**TASK GOAL**
Your task is to copy every line of this material exactly.

**SOURCE EXCERPT**

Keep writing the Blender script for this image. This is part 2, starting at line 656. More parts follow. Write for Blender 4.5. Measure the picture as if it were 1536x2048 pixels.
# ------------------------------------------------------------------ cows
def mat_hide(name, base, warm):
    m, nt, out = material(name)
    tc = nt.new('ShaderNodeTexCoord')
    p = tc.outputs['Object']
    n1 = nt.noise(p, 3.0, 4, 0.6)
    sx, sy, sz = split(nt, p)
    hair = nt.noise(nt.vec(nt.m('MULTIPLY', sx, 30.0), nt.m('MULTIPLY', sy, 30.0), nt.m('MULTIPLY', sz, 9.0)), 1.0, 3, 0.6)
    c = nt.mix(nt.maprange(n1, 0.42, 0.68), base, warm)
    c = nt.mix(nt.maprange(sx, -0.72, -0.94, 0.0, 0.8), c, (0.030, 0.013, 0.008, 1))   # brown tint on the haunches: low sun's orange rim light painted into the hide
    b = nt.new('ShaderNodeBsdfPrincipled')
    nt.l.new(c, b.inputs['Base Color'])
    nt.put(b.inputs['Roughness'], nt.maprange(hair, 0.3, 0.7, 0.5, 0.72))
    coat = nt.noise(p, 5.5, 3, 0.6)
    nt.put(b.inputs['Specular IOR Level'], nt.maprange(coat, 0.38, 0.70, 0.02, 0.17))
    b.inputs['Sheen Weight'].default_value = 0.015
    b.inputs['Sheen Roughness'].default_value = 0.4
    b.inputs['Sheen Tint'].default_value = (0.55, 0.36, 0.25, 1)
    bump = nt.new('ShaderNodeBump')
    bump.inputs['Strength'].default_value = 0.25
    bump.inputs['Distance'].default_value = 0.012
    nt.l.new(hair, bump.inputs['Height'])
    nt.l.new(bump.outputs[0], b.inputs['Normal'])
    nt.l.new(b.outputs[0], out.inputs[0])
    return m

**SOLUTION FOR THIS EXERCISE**
Keep writing the Blender script for this image. This is part 2, starting at line 656. More parts follow. Write for Blender 4.5. Measure the picture as if it were 1536x2048 pixels.
# ------------------------------------------------------------------ cows
def mat_hide(name, base, warm):
    m, nt, out = material(name)
    tc = nt.new('ShaderNodeTexCoord')
    p = tc.outputs['Object']
    n1 = nt.noise(p, 3.0, 4, 0.6)
    sx, sy, sz = split(nt, p)
    hair = nt.noise(nt.vec(nt.m('MULTIPLY', sx, 30.0), nt.m('MULTIPLY', sy, 30.0), nt.m('MULTIPLY', sz, 9.0)), 1.0, 3, 0.6)
    c = nt.mix(nt.maprange(n1, 0.42, 0.68), base, warm)
    c = nt.mix(nt.maprange(sx, -0.72, -0.94, 0.0, 0.8), c, (0.030, 0.013, 0.008, 1))   # brown tint on the haunches: low sun's orange rim light painted into the hide
    b = nt.new('ShaderNodeBsdfPrincipled')
    nt.l.new(c, b.inputs['Base Color'])
    nt.put(b.inputs['Roughness'], nt.maprange(hair, 0.3, 0.7, 0.5, 0.72))
    coat = nt.noise(p, 5.5, 3, 0.6)
    nt.put(b.inputs['Specular IOR Level'], nt.maprange(coat, 0.38, 0.70, 0.02, 0.17))
    b.inputs['Sheen Weight'].default_value = 0.015
    b.inputs['Sheen Roughness'].default_value = 0.4
    b.inputs['Sheen Tint'].default_value = (0.55, 0.36, 0.25, 1)
    bump = nt.new('ShaderNodeBump')
    bump.inputs['Strength'].default_value = 0.25
    bump.inputs['Distance'].default_value = 0.012
    nt.l.new(hair, bump.inputs['Height'])
    nt.l.new(bump.outputs[0], b.inputs['Normal'])
    nt.l.new(b.outputs[0], out.inputs[0])
    return m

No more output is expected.